Oprah Winfrey, in a bit of casting almost too spot-on, is Which, the wisest of them all. She first appears with the others in Meg’s backyard, towering above them at several times human height, with silver eyebrows, a metallic silver dress and glittery silver lipstick. “Be a warrior,” she tells Meg. “Can you do it?” Actually, “Be a warrior,” sounds a bit like Olivia Pope on Scandal cheering on her Gladiators, but it could also be advice from the real-life Oprah. And everybody knows that when Oprah tells you to do something, you do it.
But there the film’s problems begin. Meg sets off to rescue her father from the dark forces of evil, accompanied by other characters solidly drawn from the novel: her intuitive, genius of a little brother, Charles Wallace (Deric McCabe), and Calvin (Levi Miller), a cute, popular guy from school who’s smart enough to appreciate unglamorous Meg, with her jeans and glasses.
It’s just the first of many disappointing, oddly unimaginative visual choices
The screen goes wavy – it actually wrinkles – when they all tesser, or travel to another time and place. The effect is the first of many disappointing, oddly unimaginative visual choices.
The images work best in the planet Uriel, a beautiful place where pink flowers hover above the ground and move their petals as if they were butterflies. “I speak colour,” Mrs Whatsit says, explaining why she can communicate with them, teaching Meg to do the same. But there is something clumsy about the creature Whatsit turns into: a green flying carpet that looks like a blade of grass attached to an animated version of Witherspoon’s face.
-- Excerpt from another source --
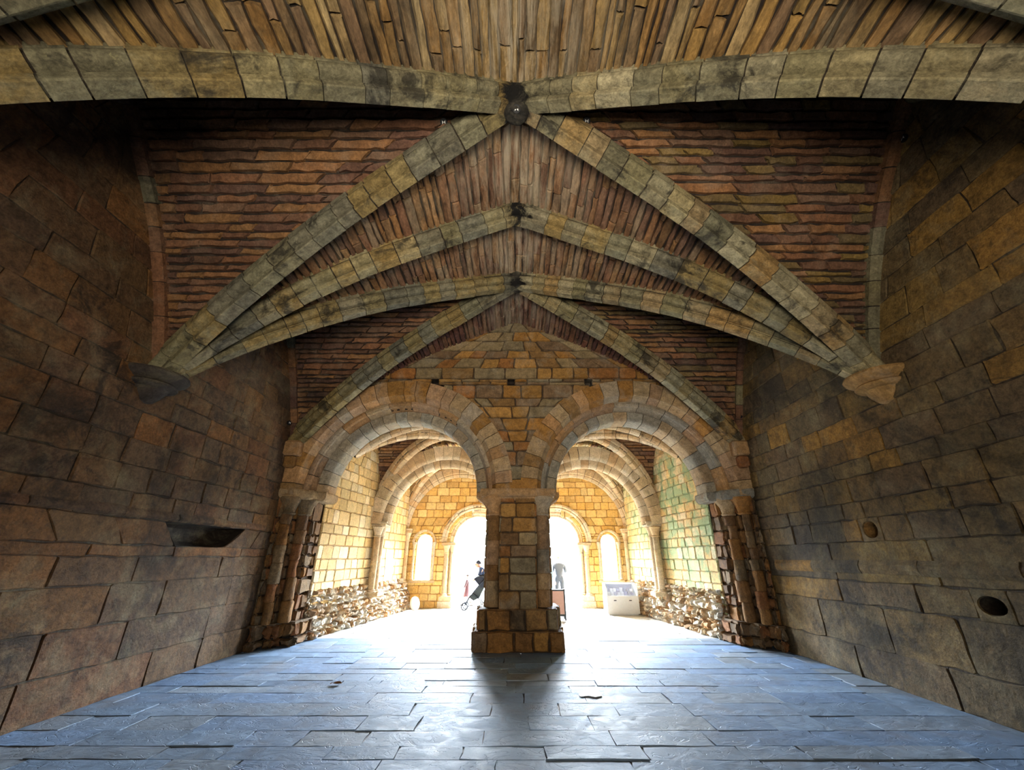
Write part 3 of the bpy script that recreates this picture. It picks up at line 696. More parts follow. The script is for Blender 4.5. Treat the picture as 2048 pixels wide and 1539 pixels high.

A subterranean cave where they all meet a seer called The Happy Medium (Zach Galifianakis) looks like it was made of orange lucite Legos. The force of evil that appears ominously in the sky is no more than a black cloud of particles that seems very unlikely to threaten the universe. Wherever this film put its $100 million budget, that money is not evident in its bland production design and special effects.
The film flags most of all when the children travel to Camerzotz, a planet devoid of light, where the Mrs cannot go. The film’s best designs are the simplest there. Meg finds her father in a claustrophobic orange corridor. That confined space seems more evil than anything else on the planet, including the brain called The It that for a time claims the soul of Charles Wallace.
There’s no doubt, as Selma and her earlier films show, that DuVernay is a great director of drama. Reid and Pine bring genuine emotion to the father-daughter reunion, and to their struggle to save each other. The film’s themes of love, family and self-acceptance are powerful enough to resonate with audiences. But the concept and casting shouldn’t be the most magical parts of a fantasy film, no matter how enchanting its message is.